*Brief:*
A single number is the answer here: how many lines of the entries contain "starting"?

═════ Input data

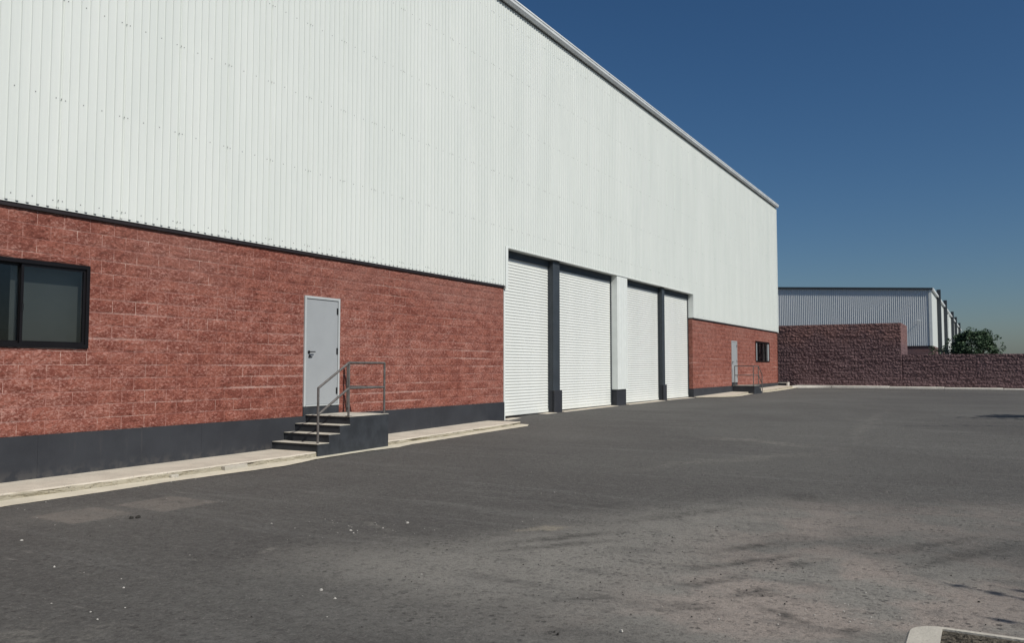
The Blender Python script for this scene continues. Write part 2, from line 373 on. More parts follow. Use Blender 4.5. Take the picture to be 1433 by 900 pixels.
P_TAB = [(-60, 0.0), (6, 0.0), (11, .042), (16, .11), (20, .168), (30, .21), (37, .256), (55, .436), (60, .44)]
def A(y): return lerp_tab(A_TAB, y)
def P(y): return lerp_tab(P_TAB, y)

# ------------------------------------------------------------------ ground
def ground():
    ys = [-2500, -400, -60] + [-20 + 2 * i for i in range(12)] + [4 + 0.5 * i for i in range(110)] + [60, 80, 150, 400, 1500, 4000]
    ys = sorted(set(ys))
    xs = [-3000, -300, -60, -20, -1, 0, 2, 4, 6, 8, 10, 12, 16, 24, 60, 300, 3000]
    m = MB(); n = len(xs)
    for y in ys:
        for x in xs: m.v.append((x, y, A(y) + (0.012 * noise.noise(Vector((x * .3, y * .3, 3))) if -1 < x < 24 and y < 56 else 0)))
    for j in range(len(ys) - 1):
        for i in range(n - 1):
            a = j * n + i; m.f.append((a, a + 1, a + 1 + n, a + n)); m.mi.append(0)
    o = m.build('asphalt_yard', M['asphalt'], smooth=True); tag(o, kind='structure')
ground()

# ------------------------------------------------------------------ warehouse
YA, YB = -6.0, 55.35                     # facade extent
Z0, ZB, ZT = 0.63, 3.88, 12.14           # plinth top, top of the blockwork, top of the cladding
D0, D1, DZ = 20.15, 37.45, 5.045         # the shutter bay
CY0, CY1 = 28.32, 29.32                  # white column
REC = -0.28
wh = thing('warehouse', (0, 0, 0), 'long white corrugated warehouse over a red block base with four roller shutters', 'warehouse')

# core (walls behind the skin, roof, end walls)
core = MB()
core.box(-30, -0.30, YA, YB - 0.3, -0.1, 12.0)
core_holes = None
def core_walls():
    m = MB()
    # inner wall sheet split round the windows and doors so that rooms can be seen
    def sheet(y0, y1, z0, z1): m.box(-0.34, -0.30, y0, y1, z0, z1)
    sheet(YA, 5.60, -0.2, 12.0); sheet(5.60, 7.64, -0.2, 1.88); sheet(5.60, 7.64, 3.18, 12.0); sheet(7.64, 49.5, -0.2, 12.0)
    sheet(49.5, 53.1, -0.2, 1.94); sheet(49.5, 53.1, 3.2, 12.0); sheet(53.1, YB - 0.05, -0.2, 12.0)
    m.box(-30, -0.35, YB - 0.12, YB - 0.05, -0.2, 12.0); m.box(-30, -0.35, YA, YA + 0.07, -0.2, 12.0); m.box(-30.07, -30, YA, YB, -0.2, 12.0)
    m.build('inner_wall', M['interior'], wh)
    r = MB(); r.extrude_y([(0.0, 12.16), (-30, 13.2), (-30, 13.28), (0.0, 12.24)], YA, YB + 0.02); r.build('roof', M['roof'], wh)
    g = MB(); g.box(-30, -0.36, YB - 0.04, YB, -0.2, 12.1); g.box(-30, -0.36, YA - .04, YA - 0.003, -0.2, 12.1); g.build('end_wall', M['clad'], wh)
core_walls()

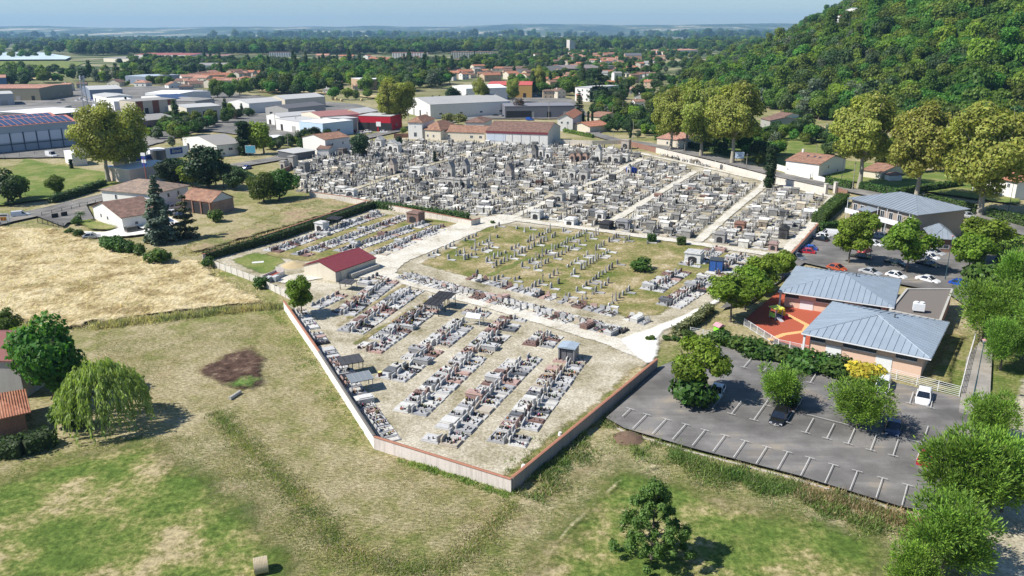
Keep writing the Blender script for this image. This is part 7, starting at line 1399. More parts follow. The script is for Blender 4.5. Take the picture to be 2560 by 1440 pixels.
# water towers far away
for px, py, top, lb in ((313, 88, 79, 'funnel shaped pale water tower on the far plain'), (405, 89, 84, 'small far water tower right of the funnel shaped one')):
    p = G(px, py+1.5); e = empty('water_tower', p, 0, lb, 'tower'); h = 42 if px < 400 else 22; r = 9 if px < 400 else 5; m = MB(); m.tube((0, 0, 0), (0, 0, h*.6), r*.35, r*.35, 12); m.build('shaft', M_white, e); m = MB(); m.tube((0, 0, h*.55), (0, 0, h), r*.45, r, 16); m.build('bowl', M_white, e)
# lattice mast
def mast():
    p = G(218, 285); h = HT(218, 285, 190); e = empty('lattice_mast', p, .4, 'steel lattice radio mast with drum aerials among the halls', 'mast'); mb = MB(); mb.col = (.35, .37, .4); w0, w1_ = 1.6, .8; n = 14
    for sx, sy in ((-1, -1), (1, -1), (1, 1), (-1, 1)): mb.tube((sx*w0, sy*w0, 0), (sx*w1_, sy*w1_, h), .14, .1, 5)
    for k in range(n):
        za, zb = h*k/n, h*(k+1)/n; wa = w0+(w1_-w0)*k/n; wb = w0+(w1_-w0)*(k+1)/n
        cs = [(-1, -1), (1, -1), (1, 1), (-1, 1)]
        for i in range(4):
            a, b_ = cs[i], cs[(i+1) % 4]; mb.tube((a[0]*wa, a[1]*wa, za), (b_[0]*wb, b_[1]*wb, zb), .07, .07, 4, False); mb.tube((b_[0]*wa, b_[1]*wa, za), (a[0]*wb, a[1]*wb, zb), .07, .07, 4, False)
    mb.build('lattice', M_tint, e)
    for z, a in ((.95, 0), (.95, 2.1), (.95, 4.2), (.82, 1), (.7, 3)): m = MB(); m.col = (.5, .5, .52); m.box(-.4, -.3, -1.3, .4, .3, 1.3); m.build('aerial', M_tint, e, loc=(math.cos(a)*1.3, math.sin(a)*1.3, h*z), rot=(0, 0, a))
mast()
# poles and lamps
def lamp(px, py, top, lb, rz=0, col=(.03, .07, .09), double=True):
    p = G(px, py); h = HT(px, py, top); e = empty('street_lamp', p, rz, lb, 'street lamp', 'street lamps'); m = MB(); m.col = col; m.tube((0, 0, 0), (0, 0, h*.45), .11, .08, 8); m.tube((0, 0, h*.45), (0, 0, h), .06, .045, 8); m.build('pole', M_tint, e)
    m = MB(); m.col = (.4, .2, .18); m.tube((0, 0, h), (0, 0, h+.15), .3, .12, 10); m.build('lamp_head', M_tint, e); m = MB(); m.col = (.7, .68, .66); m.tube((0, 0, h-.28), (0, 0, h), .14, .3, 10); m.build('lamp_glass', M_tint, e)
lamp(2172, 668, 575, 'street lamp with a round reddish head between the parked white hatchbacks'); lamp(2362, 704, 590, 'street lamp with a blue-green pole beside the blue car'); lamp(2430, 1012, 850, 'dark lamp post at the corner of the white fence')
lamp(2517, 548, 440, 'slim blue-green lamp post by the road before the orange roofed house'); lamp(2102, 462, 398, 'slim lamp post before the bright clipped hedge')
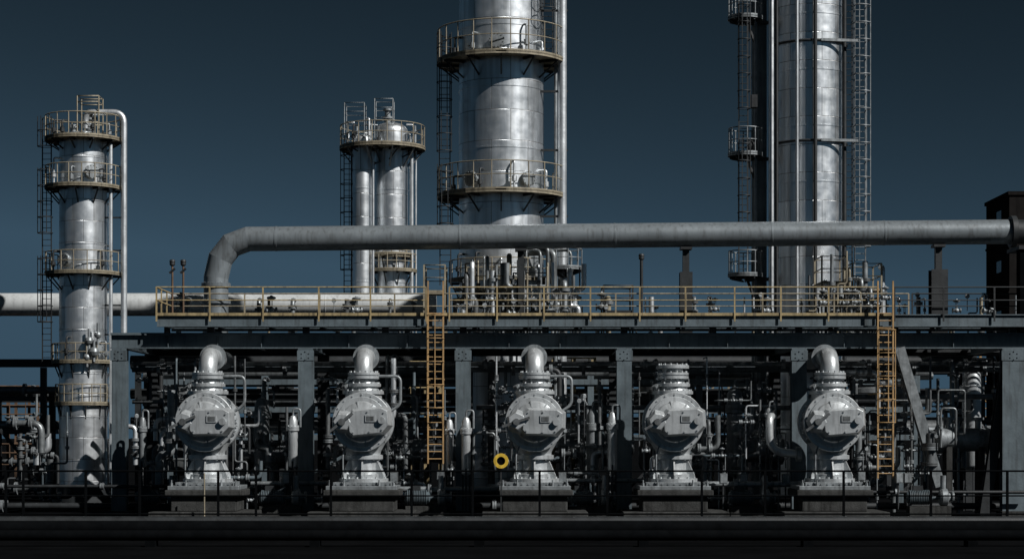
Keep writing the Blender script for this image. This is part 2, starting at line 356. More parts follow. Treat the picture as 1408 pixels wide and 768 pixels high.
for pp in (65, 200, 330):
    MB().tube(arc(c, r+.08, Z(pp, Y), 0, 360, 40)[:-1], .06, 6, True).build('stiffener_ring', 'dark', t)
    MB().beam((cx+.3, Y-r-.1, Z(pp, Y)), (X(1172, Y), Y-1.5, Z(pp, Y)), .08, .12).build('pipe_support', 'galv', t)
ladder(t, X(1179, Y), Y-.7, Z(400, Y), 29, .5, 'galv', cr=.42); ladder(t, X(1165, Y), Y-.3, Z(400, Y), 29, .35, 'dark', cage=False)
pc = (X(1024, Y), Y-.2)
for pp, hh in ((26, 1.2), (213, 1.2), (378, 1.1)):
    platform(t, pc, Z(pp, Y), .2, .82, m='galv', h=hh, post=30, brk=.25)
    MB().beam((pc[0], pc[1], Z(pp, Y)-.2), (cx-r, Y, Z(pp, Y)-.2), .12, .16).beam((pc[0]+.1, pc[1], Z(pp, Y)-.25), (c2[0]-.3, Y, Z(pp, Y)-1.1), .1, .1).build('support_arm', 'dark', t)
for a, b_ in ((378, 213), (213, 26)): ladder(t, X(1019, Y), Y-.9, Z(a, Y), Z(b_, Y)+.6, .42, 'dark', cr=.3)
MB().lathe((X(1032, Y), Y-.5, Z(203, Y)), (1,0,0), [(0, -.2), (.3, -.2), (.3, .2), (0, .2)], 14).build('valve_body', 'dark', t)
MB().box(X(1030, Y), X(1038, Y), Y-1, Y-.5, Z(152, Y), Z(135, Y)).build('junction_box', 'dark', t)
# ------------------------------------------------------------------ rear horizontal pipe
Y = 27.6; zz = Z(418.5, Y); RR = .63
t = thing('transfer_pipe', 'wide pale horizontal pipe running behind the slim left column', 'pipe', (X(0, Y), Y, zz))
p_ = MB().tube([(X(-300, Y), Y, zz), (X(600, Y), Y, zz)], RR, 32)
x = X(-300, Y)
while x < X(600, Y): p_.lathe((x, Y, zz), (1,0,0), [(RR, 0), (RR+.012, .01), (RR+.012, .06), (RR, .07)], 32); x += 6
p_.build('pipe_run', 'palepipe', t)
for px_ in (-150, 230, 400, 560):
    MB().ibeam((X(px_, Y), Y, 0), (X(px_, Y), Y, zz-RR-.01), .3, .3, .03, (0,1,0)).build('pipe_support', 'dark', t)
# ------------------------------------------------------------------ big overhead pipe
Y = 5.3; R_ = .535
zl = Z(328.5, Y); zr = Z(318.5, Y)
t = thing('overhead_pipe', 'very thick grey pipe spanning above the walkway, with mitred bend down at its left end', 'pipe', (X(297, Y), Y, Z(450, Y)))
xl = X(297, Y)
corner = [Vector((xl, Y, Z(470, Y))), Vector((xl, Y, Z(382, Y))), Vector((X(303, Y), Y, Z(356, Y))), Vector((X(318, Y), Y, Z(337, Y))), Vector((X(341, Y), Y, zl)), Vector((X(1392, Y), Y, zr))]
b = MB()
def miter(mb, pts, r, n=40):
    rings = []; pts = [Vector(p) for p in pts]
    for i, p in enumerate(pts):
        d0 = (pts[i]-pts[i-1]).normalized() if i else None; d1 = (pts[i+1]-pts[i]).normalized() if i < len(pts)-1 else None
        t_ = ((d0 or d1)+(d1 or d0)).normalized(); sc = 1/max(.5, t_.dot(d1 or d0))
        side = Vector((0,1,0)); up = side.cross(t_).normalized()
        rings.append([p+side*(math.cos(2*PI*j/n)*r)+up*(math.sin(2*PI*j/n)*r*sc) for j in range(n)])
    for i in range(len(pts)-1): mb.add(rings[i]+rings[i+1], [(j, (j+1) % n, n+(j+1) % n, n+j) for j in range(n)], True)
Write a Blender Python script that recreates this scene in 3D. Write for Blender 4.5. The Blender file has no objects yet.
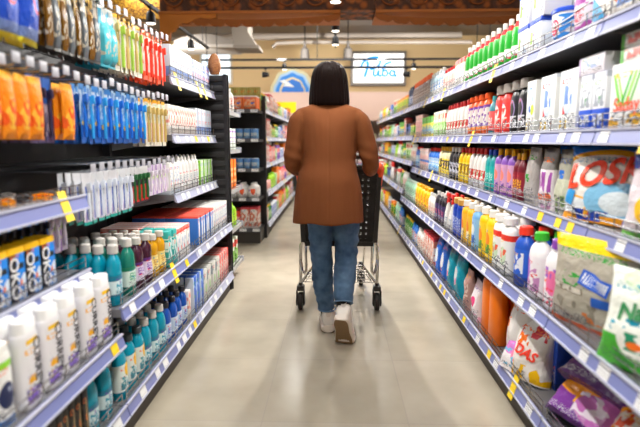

══════════

*Correct response:*
2